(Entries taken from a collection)
(begin)
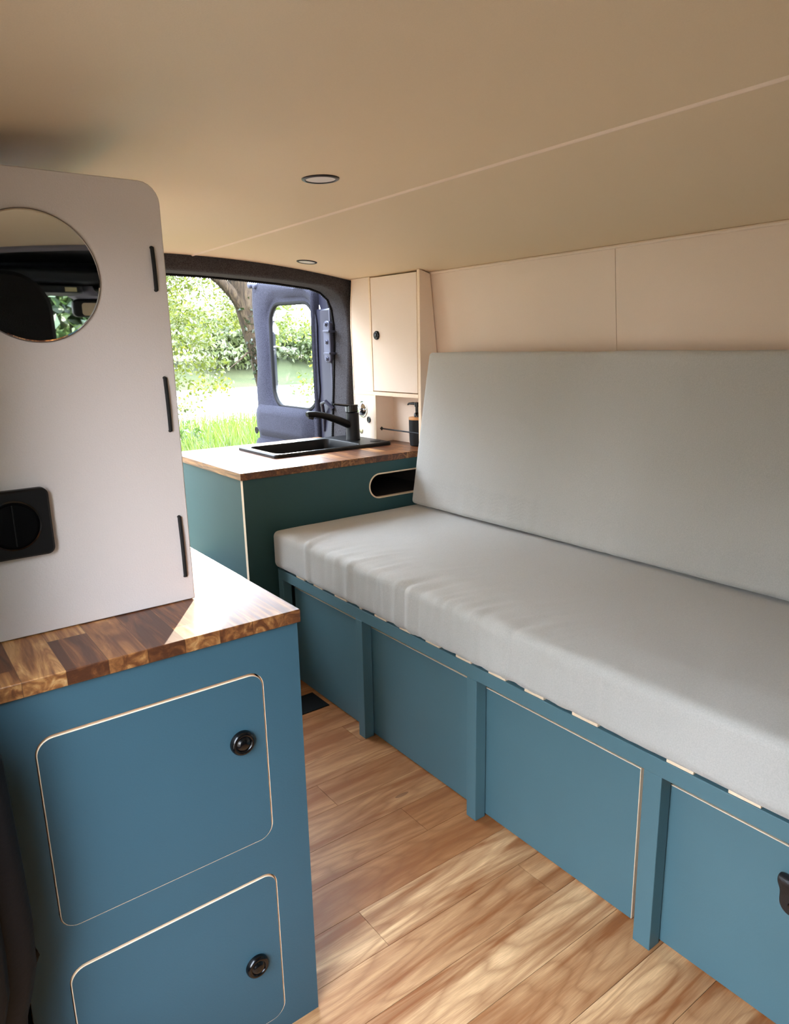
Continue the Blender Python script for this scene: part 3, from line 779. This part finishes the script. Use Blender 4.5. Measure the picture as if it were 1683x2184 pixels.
cons = MB(); cons.loft([[(.79+.085*sx*k+ox, y, 1.293-dz) for sx, dz in ((-1, .0), (-.9, .018), (-.5, .034), (.5, .034), (.9, .018), (1, .0))] for y, k, ox in ((-1.02, .6, .03), (-1.08, .9, .02), (-1.2, 1.0, .02), (-1.34, .9, .03))], False)
o = cons.obj('overhead_console', GREYC, ang=70); o.modifiers.new('s', 'SOLIDIFY').thickness = .004
tag(o, 'light grey curved console above the inside mirror, seen in the round mirror', 'console')
rv = thing('rear_view_mirror', 'black rear view mirror hanging at the top of the windscreen', 'mirror', (.85, -1.25, 1.22))
m = MB(); m.prism(rrect(.742, .975, 1.188, 1.258, .02, 6), 'y', -1.225, -1.262, cham=.006, cham_b=True); m.obj('housing', BLACKM, rv, ang=40)
m = MB(); m.prism(rrect(.775, .968, 1.193, 1.243, .012, 6), 'y', -1.2245, -1.2235); m.obj('mirror_glass', MIRROR, rv)
m = MB(); m.tube([(.85, -1.258, 1.235), (.85, -1.30, 1.275)], .010, 10); m.obj('stem', BLACKM, rv)
def cab_seat(x, lab):
    s = thing('cab_seat', lab, 'seat', (x, -.70, 0), 'front cab seats')
    m = MB(); m.prism([(-.98, .40), (-.44, .36), (-.42, .44), (-.48, .50), (-.98, .52), (-1.02, .47)], 'x', x-.25, x+.25); m.obj('seat_base', SEATM, s, bevel=.03, seg=3)
    m = MB(); m.prism([(-.56, .46), (-.44, .46), (-.38, .96), (-.41, 1.02), (-.47, 1.02), (-.51, .96)], 'x', x-.24, x+.24); m.obj('backrest', SEATM, s, bevel=.04, seg=4)
    m = MB(); m.prism(rrect(x-.145, x+.145, 1.04, 1.278, (.05, .05, .115, .115), 8), 'y', -.49, -.38, cham=.012, cham_b=True); m.obj('headrest', SEATM, s, bevel=.012, seg=3)
    for dx in (-.06, .06):
        m = MB(); m.tube([(x+dx, -.44, .98), (x+dx, -.44, 1.10)], .006, 8); m.obj('headrest_post', CHROME, s)
    m = MB(); m.box(x-.2, x+.2, -.95, -.5, 0, .4); m.obj('pedestal', CABDARK, s, bevel=.01)
cab_seat(.345, 'black cab seat with headrest, dark in the left of the round mirror')
cab_seat(1.30, 'black cab seat on the far side, behind the bench end')
# front bulkhead with windscreen opening, dashboard, cab sides
m = MB(); m.prism([[(-.08, -.1), (1.78, -.1), (1.78, 1.50), (-.08, 1.50)], rrect(.06, 1.64, .82, 1.284, .05)], 'y', -1.46, -1.36); struct(m.obj('wall_front', CABDARK, bevel=.006))
m = MB(); m.prism(rrect(.05, 1.65, .81, 1.294, .05), 'y', -1.420, -1.415); struct(m.obj('window_1', GLASS))
m = MB(); m.prism([(-1.355, .1), (-1.15, .1), (-1.05, .55), (-1.08, .78), (-1.20, .83), (-1.355, .84)], 'x', 0, 1.70); tag(m.obj('dashboard', CABDARK, bevel=.02), 'dark dashboard under the windscreen', 'dashboard')
for nm, x0, x1 in (('wall_cab_left', -.08, -.03), ('wall_cab_right', 1.70, 1.76)):
    m = MB(); m.prism([[(-1.46, -.1), (-.36, -.1), (-.36, 1.45), (-1.46, 1.45)], rrect(-1.28, -.55, .78, 1.22, .05)], 'x', x0, x1); struct(m.obj(nm, CABDARK))

# ------------------------------------------------------------------ outdoors
GZ = -.55
def gz(x, y):
    z = GZ
    if y > 13.5: z -= min(1, (y-13.5)/3.0)*.55
    if y > 34: z += min(1, (y-34)/5)*1.6
    return z
gv = []; gf = []
xs = list(np.concatenate([np.linspace(-90, -25, 10), np.linspace(-20, 40, 61), np.linspace(46, 120, 12)])); ys = list(np.concatenate([np.linspace(-70, -20, 8), np.linspace(-18, 50, 103), np.linspace(56, 140, 12)]))
for y in ys:
    for x in xs: gv.append((x, y, gz(x, y)+.05*noise.noise(Vector((x*.4, y*.4, 0)))))
nx = len(xs)
for j in range(len(ys)-1):
    for i in range(nx-1): gf.append((j*nx+i, j*nx+i+1, (j+1)*nx+i+1, (j+1)*nx+i))
struct(mesh_obj('ground', gv, gf, GROUND))
wtr = mesh_obj('river', [(-90, 15.2, -.92), (120, 15.2, -.92), (120, 36.0, -.92), (-90, 36.0, -.92)], [(0, 1, 2, 3)], WATER); struct(wtr)

def leaves(name, centres, n, size, mat, parent=None, seed=1, droop=.3):
    """n leaf blades scattered in blobs: centres = [(x,y,z,rx,ry,rz,weight)]"""
    g = np.random.default_rng(seed)
    C = np.array(centres, float); w = C[:, 6]/C[:, 6].sum()
    k = g.choice(len(C), n, p=w)
    d = g.normal(size=(n, 3)); d /= np.linalg.norm(d, axis=1)[:, None]
    rad = g.random(n)**.45
    P = C[k, :3]+d*rad[:, None]*C[k, 3:6]
    a = g.normal(size=(n, 3)); a[:, 2] -= droop; a /= np.linalg.norm(a, axis=1)[:, None]
    b = np.cross(a, g.normal(size=(n, 3))); b /= np.linalg.norm(b, axis=1)[:, None]
    nn = np.cross(a, b)
    s = size*(.6+.8*g.random(n))[:, None]
    V = np.stack([P, P+a*s*.45+b*s*.28+nn*s*.06, P+a*s, P+a*s*.45-b*s*.28+nn*s*.06], 1).reshape(-1, 3)
    F = np.arange(n*4).reshape(-1, 4).tolist()
    return mesh_obj(name, V, F, mat, parent, smooth=False)

# the leaning ivy-clad tree beyond the door
TB = Vector((2.75, 7.0, GZ))
tree = thing('ivy_tree', 'leaning rough-barked tree with ivy and a pale leafy crown behind the rear door', 'tree', TB)
from mathutils import Matrix as _M
YAW, PIT, ROL, FPX = 6.34835347e-01, 2.31181138e-01, 2.12120343e-02, 1513.27244
def cam_axes():
    ca, sa, cb, sb, cc, sc = math.cos(YAW), math.sin(YAW), math.cos(PIT), math.sin(PIT), math.cos(ROL), math.sin(ROL)
    f = Vector((sa*cb, ca*cb, -sb)); r = Vector((ca, -sa, 0)); d = f.cross(r)
    return cc*r+sc*d, -sc*r+cc*d, f
AX = cam_axes()
trunk_pts = [(3.62, 7.02, GZ-.05), (3.58, 7.01, .2), (3.53, 7.0, .55), (3.44, 7.0, .95), (3.36, 7.0, 1.25), (3.30, 7.0, 1.55), (3.25, 7.0, 1.85), (3.15, 7.0, 2.4), (3.05, 7.0, 3.2), (2.9, 7.0, 4.2)]
m = MB(); m.tube(trunk_pts, [.17, .125, .115, .110, .112, .120, .125, .12, .10, .08], 20)
for v in m.bm.verts:
    v.co += Vector((noise.noise(v.co*9), noise.noise(v.co*9+Vector((5, 0, 0))), 0))*.014
m.obj('trunk', BARK, tree, ang=80)
for pts, rs in (([(3.31, 7.0, 1.42), (3.16, 6.98, 1.60), (3.02, 6.96, 1.72), (2.9, 6.95, 1.80), (2.7, 6.9, 1.98), (2.4, 6.8, 2.2)], [.07, .058, .05, .046, .04, .03]),
                ([(3.42, 7.0, 1.02), (3.28, 6.98, 1.0), (3.18, 6.95, .93), (3.05, 6.9, .86)], [.012, .010, .008, .004]),
                ([(3.2, 7.0, 2.1), (3.5, 7.1, 2.5), (3.9, 7.3, 2.9)], [.06, .05, .03])):
    m = MB(); m.tube(pts, rs, 10); m.obj('branch', BARK, tree, ang=80)
iv = [(p[0], p[1]-.06, p[2], .10, .08, .14, 1) for p in [(3.50, 7, .62), (3.45, 7, .85), (3.40, 7, 1.02), (3.36, 7, 1.12), (3.34, 7, 1.3), (3.33, 7, 1.45), (3.40, 7, .95), (3.45, 7.0, .75)]]
o = leaves('ivy', iv, 800, .05, LEAFI, tree, 3); o['kind'] = 'stuff'
g = np.random.default_rng(11); cr = []
def clear(x, y, z):         # the crown is thin around the trunk
    k = 7.0/y; xt = np.interp(1.05+(z-1.05)*k, [p[2] for p in trunk_pts], [p[0] for p in trunk_pts])
    return x*k < xt-.46 or y > 7.75
while len(cr) < 120:
    c_ = (g.uniform(1.6, 5.0), g.uniform(5.6, 9.5), g.uniform(1.15, 3.4))
    if clear(*c_): cr.append((*c_, .33, .33, .20, 1))
for i in range(60):         # sprays that hang lower, thinning out downwards
    c_ = (g.uniform(1.7, 3.4), g.uniform(5.6, 8.5), 1.2-.75*g.random()**1.6)
    if clear(*c_): cr.append((*c_, .24, .3, .10, .40))
o = leaves('foliage', cr, 42000, .044, LEAFY, tree, 5); o['kind'] = 'stuff'

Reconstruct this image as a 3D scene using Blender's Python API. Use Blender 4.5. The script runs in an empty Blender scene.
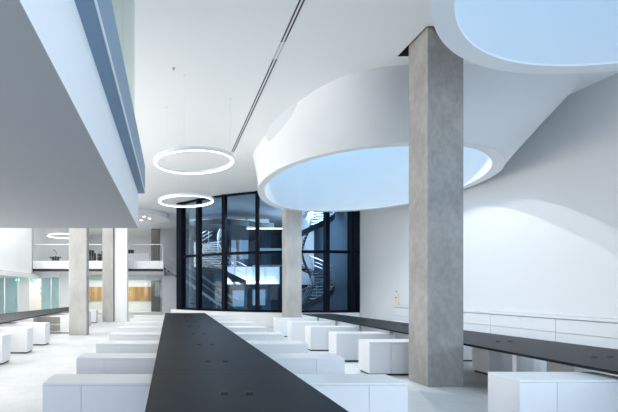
import bpy, bmesh, math, random
from mathutils import Vector, Matrix
random.seed(7)
sc = bpy.context.scene
COL = sc.collection
PI = math.pi
EYE = 1.8
CEIL = 6.6

# ------------------------------------------------------------------ materials
def mat(name, color, rough=0.5, metal=0.0, spec=0.5, bump=None, vary=None, emit=None, estr=0.0):
    m = bpy.data.materials.new(name); m.use_nodes = True
    nt = m.node_tree; b = nt.nodes['Principled BSDF']
    b.inputs['Base Color'].default_value = (*color, 1)
    b.inputs['Roughness'].default_value = rough
    b.inputs['Metallic'].default_value = metal
    b.inputs['Specular IOR Level'].default_value = spec
    if emit:
        b.inputs['Emission Color'].default_value = (*emit, 1)
        b.inputs['Emission Strength'].default_value = estr
    if vary or bump:
        tc = nt.nodes.new('ShaderNodeTexCoord')
    if vary:
        # vary = list of (scale vec, detail, low colour, high colour, lo, hi)
        prev = None
        for (scl, det, c0, c1, lo, hi) in vary:
            mp = nt.nodes.new('ShaderNodeMapping'); mp.inputs['Scale'].default_value = scl
            nt.links.new(tc.outputs['Object'], mp.inputs['Vector'])
            nz = nt.nodes.new('ShaderNodeTexNoise'); nz.inputs['Scale'].default_value = 1
            nz.inputs['Detail'].default_value = det; nz.inputs['Roughness'].default_value = 0.6
            nt.links.new(mp.outputs['Vector'], nz.inputs['Vector'])
            cr = nt.nodes.new('ShaderNodeValToRGB')
            cr.color_ramp.elements[0].position = lo; cr.color_ramp.elements[0].color = (*c0, 1)
            cr.color_ramp.elements[1].position = hi; cr.color_ramp.elements[1].color = (*c1, 1)
            nt.links.new(nz.outputs['Fac'], cr.inputs['Fac'])
            if prev is None:
                prev = cr.outputs['Color']
            else:
                mx = nt.nodes.new('ShaderNodeMix'); mx.data_type = 'RGBA'; mx.blend_type = 'MULTIPLY'
                mx.inputs['Factor'].default_value = 1
                nt.links.new(prev, mx.inputs['A']); nt.links.new(cr.outputs['Color'], mx.inputs['B'])
                prev = mx.outputs['Result']
        nt.links.new(prev, b.inputs['Base Color'])
    if bump:
        scl, strength = bump
        nz = nt.nodes.new('ShaderNodeTexNoise'); nz.inputs['Scale'].default_value = scl
        nz.inputs['Detail'].default_value = 4
        nt.links.new(tc.outputs['Object'], nz.inputs['Vector'])
        bp = nt.nodes.new('ShaderNodeBump'); bp.inputs['Strength'].default_value = strength
        bp.inputs['Distance'].default_value = 0.01
        nt.links.new(nz.outputs['Fac'], bp.inputs['Height']); nt.links.new(bp.outputs['Normal'], b.inputs['Normal'])
    return m

def glass(name, tint, refl=0.08, rough=0.0):
    m = bpy.data.materials.new(name); m.use_nodes = True
    nt = m.node_tree; nt.nodes.clear()
    out = nt.nodes.new('ShaderNodeOutputMaterial')
    tr = nt.nodes.new('ShaderNodeBsdfTransparent'); tr.inputs['Color'].default_value = (*tint, 1)
    gl = nt.nodes.new('ShaderNodeBsdfGlossy'); gl.inputs['Roughness'].default_value = rough
    fr = nt.nodes.new('ShaderNodeFresnel'); fr.inputs['IOR'].default_value = 1.45
    mu = nt.nodes.new('ShaderNodeMath'); mu.operation = 'MULTIPLY_ADD'
    mu.inputs[1].default_value = 0.6; mu.inputs[2].default_value = refl - 0.05
    mx = nt.nodes.new('ShaderNodeMixShader')
    nt.links.new(fr.outputs[0], mu.inputs[0]); nt.links.new(mu.outputs[0], mx.inputs[0])
    nt.links.new(tr.outputs[0], mx.inputs[1]); nt.links.new(gl.outputs[0], mx.inputs[2])
    nt.links.new(mx.outputs[0], out.inputs[0])
    return m

def emission(name, color, strength):
    m = bpy.data.materials.new(name); m.use_nodes = True
    nt = m.node_tree; nt.nodes.clear()
    out = nt.nodes.new('ShaderNodeOutputMaterial')
    e = nt.nodes.new('ShaderNodeEmission'); e.inputs[0].default_value = (*color, 1); e.inputs[1].default_value = strength
    nt.links.new(e.outputs[0], out.inputs[0])
    return m

def wood(name):
    m = bpy.data.materials.new(name); m.use_nodes = True
    nt = m.node_tree; b = nt.nodes['Principled BSDF']; b.inputs['Roughness'].default_value = 0.5
    tc = nt.nodes.new('ShaderNodeTexCoord')
    mp = nt.nodes.new('ShaderNodeMapping'); mp.inputs['Scale'].default_value = (5.5, 1, 0.15)
    vo = nt.nodes.new('ShaderNodeTexVoronoi'); vo.inputs['Scale'].default_value = 1
    cr = nt.nodes.new('ShaderNodeValToRGB')
    cr.color_ramp.elements[0].color = (0.30, 0.15, 0.05, 1); cr.color_ramp.elements[1].color = (0.75, 0.47, 0.20, 1)
    mp2 = nt.nodes.new('ShaderNodeMapping'); mp2.inputs['Scale'].default_value = (16, 4, 0.8)
    nz = nt.nodes.new('ShaderNodeTexNoise'); nz.inputs['Scale'].default_value = 1; nz.inputs['Detail'].default_value = 6
    mx = nt.nodes.new('ShaderNodeMix'); mx.data_type = 'RGBA'; mx.blend_type = 'OVERLAY'; mx.inputs['Factor'].default_value = 0.7
    nt.links.new(tc.outputs['Object'], mp.inputs[0]); nt.links.new(mp.outputs[0], vo.inputs['Vector'])
    nt.links.new(vo.outputs['Color'], cr.inputs['Fac'])
    nt.links.new(tc.outputs['Object'], mp2.inputs[0]); nt.links.new(mp2.outputs[0], nz.inputs['Vector'])
    nt.links.new(cr.outputs['Color'], mx.inputs['A']); nt.links.new(nz.outputs['Color'], mx.inputs['B'])
    nt.links.new(mx.outputs['Result'], b.inputs['Base Color'])
    return m

M = {}
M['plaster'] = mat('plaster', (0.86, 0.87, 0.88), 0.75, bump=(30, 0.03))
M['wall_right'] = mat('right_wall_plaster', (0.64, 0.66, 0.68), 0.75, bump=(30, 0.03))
M['ceiling'] = mat('ceiling_paint', (0.83, 0.85, 0.85), 0.8)
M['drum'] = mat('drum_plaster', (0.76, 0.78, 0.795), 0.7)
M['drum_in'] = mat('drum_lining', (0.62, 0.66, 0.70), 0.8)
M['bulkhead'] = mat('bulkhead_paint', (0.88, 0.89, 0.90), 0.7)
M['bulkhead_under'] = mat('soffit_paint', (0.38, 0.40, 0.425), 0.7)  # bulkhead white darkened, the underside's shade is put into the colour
M['blue_trim'] = mat('blue_grey_trim', (0.21, 0.31, 0.42), 0.55)
M['floor'] = mat('polished_concrete', (0.78, 0.79, 0.8), 0.5, spec=0.3,
    vary=[((0.55, 0.55, 1), 6, (0.64, 0.66, 0.67), (0.79, 0.80, 0.81), 0.35, 0.65),
          ((5, 5, 1), 5, (0.95, 0.95, 0.95), (1, 1, 1), 0.35, 0.6)])
M['concrete'] = mat('fair_faced_concrete', (0.42, 0.41, 0.39), 0.72,
    vary=[((2.2, 2.2, 1.2), 6, (0.31, 0.303, 0.29), (0.44, 0.43, 0.41), 0.3, 0.7),
          ((14, 14, 8), 5, (0.84, 0.84, 0.84), (1, 1, 1), 0.35, 0.65)], bump=(40, 0.15))
M['concrete_pale'] = mat('pale_concrete', (0.55, 0.55, 0.53), 0.72,
    vary=[((2.2, 2.2, 0.9), 6, (0.36, 0.36, 0.345), (0.5, 0.495, 0.48), 0.3, 0.7)], bump=(40, 0.12))
M['concrete_dark'] = mat('dark_concrete', (0.13, 0.13, 0.125), 0.7)
M['cabinet'] = mat('white_laminate', (0.82, 0.83, 0.85), 0.38)
M['cabinet_top'] = mat('white_laminate_top', (0.88, 0.89, 0.90), 0.3)
M['shelf'] = mat('beige_shelf_lining', (0.55, 0.54, 0.50), 0.5)
M['gap'] = mat('shadow_gap', (0.06, 0.065, 0.07), 0.6)
M['table'] = mat('black_linoleum', (0.008, 0.010, 0.014), 0.45, spec=0.11,
    vary=[((1.2, 1.2, 1), 4, (0.006, 0.0085, 0.0125), (0.011, 0.014, 0.019), 0.3, 0.7)])
M['table_edge'] = mat('black_edge', (0.008, 0.009, 0.011), 0.5)
M['table_grey'] = mat('grey_linoleum', (0.06, 0.062, 0.065), 0.7, spec=0.12)
M['black'] = mat('black_plastic', (0.01, 0.01, 0.012), 0.4)
M['white_metal'] = mat('white_metal', (0.8, 0.81, 0.82), 0.35)
M['steel'] = mat('brushed_steel', (0.6, 0.62, 0.65), 0.3, metal=0.9)
M['navy'] = mat('navy_frame', (0.003, 0.006, 0.014), 0.5, spec=0.1)
M['atrium'] = mat('atrium_panel', (0.07, 0.13, 0.185), 0.5)
M['atrium_dark'] = mat('atrium_dark_panel', (0.02, 0.035, 0.055), 0.4)
M['stair_dark'] = mat('stair_stringer', (0.03, 0.04, 0.06), 0.45)
M['tread'] = mat('stair_tread', (0.62, 0.66, 0.72), 0.5)
M['charcoal'] = mat('charcoal_fabric', (0.025, 0.027, 0.032), 0.85)
M['beige'] = mat('beige_panel', (0.72, 0.66, 0.56), 0.6)
M['corridor'] = mat('corridor_paint', (0.85, 0.82, 0.76), 0.7)
M['teal_glass'] = mat('frosted_teal_glass', (0.42, 0.62, 0.64), 0.25)
M['glass_clear'] = glass('clear_glass', (0.94, 0.975, 0.975), 0.06)
M['glass_green'] = glass('green_glass', (0.86, 0.95, 0.93), 0.05)
M['glass_blue'] = glass('blue_glass', (0.75, 0.87, 0.96), 0.04)
M['frost_band'] = mat('frosted_band', (0.62, 0.76, 0.78), 0.35)
M['grey_wall'] = mat('grey_panel', (0.55, 0.57, 0.58), 0.7)
M['wood'] = wood('timber_boards')
M['inlay'] = mat('pale_inlay', (0.72, 0.62, 0.45), 0.5)
M['exit_green'] = mat('sign_green', (0.0, 0.35, 0.24), 0.4, emit=(0.0, 0.62, 0.45), estr=0.7)
M['sign_white'] = mat('sign_white', (0.85, 0.95, 0.9), 0.4, emit=(0.85, 1, 0.95), estr=0.7)
M['ring_glow'] = emission('ring_glow', (0.96, 0.98, 1.0), 5)
M['sky_glow'] = emission('skylight_glow', (0.47, 0.73, 0.97), 2.2)
M['sky_glow_near'] = emission('skylight_glow_near', (0.38, 0.69, 1.0), 1.35)
M['spot_glow'] = emission('downlight_glow', (1.0, 0.95, 0.88), 6)
M['strip_glow'] = emission('strip_glow', (0.85, 0.92, 1.0), 5)
M['window_lit'] = emission('lit_window', (0.45, 0.68, 0.9), 0.55)
M['window_upper'] = emission('upper_lit_window', (0.75, 0.82, 0.92), 0.8)
M['bezel'] = mat('grey_bezel', (0.5, 0.5, 0.5), 0.4)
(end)
TO BE DONE:
Copy out every line that includes the word "Blender".

TASK SOLUTION:
Continue the Blender Python script for this scene: part 3, from line 779. This part finishes the script. Use Blender 4.5. Measure the picture as if it were 1683x2184 pixels.
Reconstruct this image as a 3D scene using Blender's Python API. Use Blender 4.5. The script runs in an empty Blender scene.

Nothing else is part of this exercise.